In 2009, this practice was validated by the Court of Appeal in California Oak Foundation v. County of Tehama, which held that counsel for a public agency could share documents with an applicant’s counsel without waiving the attorney-client privilege. The California Oak Foundation court held that such documents were not required to be included in the administrative record for a CEQA lawsuit. Specifically, it stated that “disclosing advice to a codefendant in the subsequent joint endeavor to defend the EIR in litigation can reasonably be said to constitute ‘involvement of third persons to whom disclosure is reasonably necessary to further the purpose of the [original] legal consultation.’” In other words, the public attorney and the private attorney share the common goal of preparing a CEQA document that will withstand subsequent legal challenge, and so they can disclose documents to each other without the documents becoming part of the administrative record.

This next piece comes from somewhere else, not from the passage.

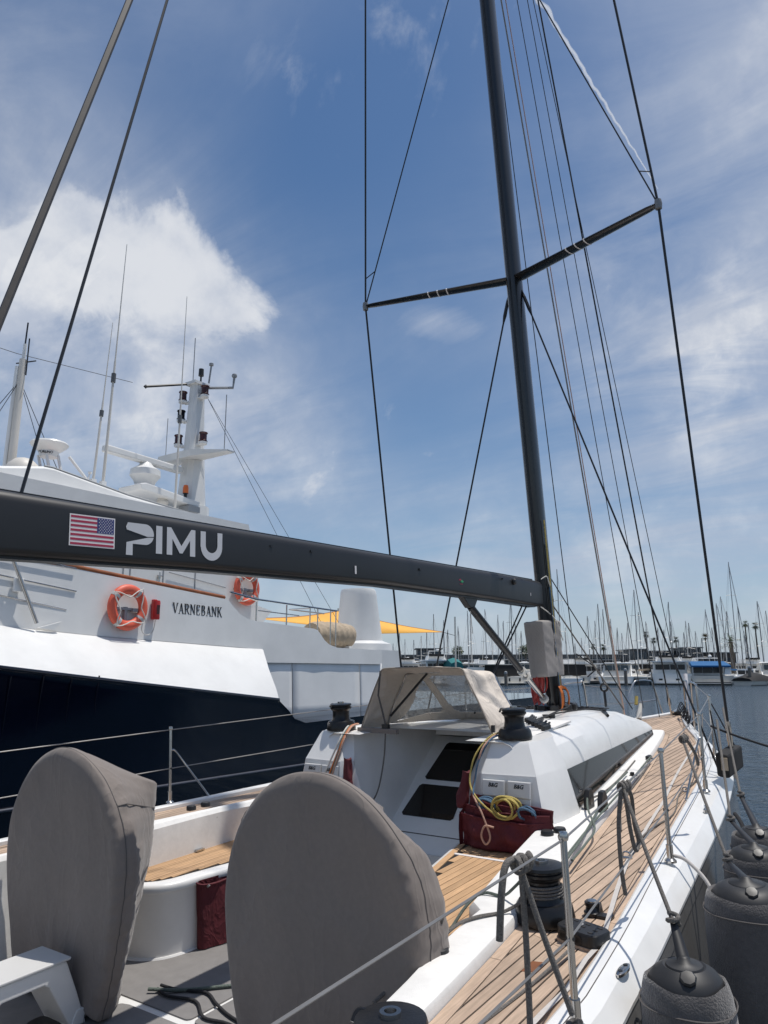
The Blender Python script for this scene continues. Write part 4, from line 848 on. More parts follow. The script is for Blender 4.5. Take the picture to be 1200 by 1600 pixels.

The pendulum swung wildly the other way last year in Citizens for Ceres v. Superior Court (City of Ceres), a decision that holds, without exception, that communications between a public agency’s attorney and an applicant’s attorney before a project is approved can never be subject to common interest privilege, and thus can never be withheld from a CEQA administrative record. The Ceres court opined that “[t]here is no point in asking … whether the applicant and agency have a common interest simply in the development of a legally defensible environmental document. This is because the developer has no interest in the development of an environmental document that does not support the developer’s proposal.” With this bold pronouncement, the court then reasoned, “when environmental review is in progress, the interests of the lead agency and a project applicant are fundamentally divergent.” As such, “the applicant and agency cannot be considered to be advancing any shared interest when they share legal advice at the preapproval stage.”
Given the diametrically opposed holdings of Ceres and California Oak Foundation, we now have what we in the legal biz call a “split of authority.” This creates a pickle for public agencies because it means they can never know in advance whether the court they come before will follow Ceres or California Oak Foundation.
To date, there has only been one decision that includes a brief discussion of Ceres: Seahaus La Jolla Owners Association v. Superior Court. In a footnote, the Seahaus La Jolla court notes that questions have been raised regarding the legal reasoning in Ceres, stating that the “court’s application of [the common interest doctrine]” has been criticized by commentators.” The criticism referred to by the Seahaus La Jolla court is found in Miller & Starr’s treatise, “California Real Estate,” and concerns the Ceres court’s assertion that a developer can never have an interest in the development of a legally defensible environmental document, only in one that “supports” the project under review. Miller & Starr comment: “[w]hether the Fifth District’s across-the-board view of project developers’ motives and novel view of EIRs as advocacy — rather than informational — documents will be subjected to and survive further legal scrutiny remains to be seen.” In other words, other Courts of Appeal have begun to notice that the Ceres court’s view of CEQA documents as being something akin to propaganda for a project, rather than an informational document that must accurately disclose the environmental impacts of a project if it is to withstand legal scrutiny, is out of step with CEQA and CEQA case law.
But, until such time as, one hopes, other courts more expressly reject the reasoning in Ceres, public agencies may want to assume that any recorded communications between a public attorney and the developer’s attorney prior to the issuance of a project approval are public. Or, agencies can decide to continue to rely on the California Oak Foundation decision and assert the common interest doctrine to protect such communications. But, if that decision is challenged, a court could follow Ceres and require the disclosure of these communications. As an alternative to written communications with the developer during the approval process, public agencies (and their attorneys) might wish to consider in-person meetings or telephone calls when communicating issues of high-sensitivity to a developer (and the developer’s attorney).
Because common interest privilege is just that — the decision of two parties to announce that they have a common interest to which they wish to extend their individual attorney-client privilege — the Ceres decision will likely impact only a limited number of public agencies. The status of the law is unchanged for those public agencies that did not, in the past, agree with an applicant to assert to a common interest privilege with regard to pre-approval communications. The split of authority between Ceres and California Oak Foundation means that public agencies that have, in the past, agreed to assert a common interest privilege with regard to pre-approval communications may decide to continue to do so and rely on California Oak Foundation — especially if the applicant indemnifies the public agency for any legal costs associated with defending that position. This just leaves those public agencies that were never fully comfortable with asserting the common interest privilege and are considering whether or not to announce a specific policy with regard to pre-approval communication with applicants in light Ceres. For those public agencies, discretion may be the better part of valor and they may begin to take the position that the common interest privilege does not attach to pre-approval communications.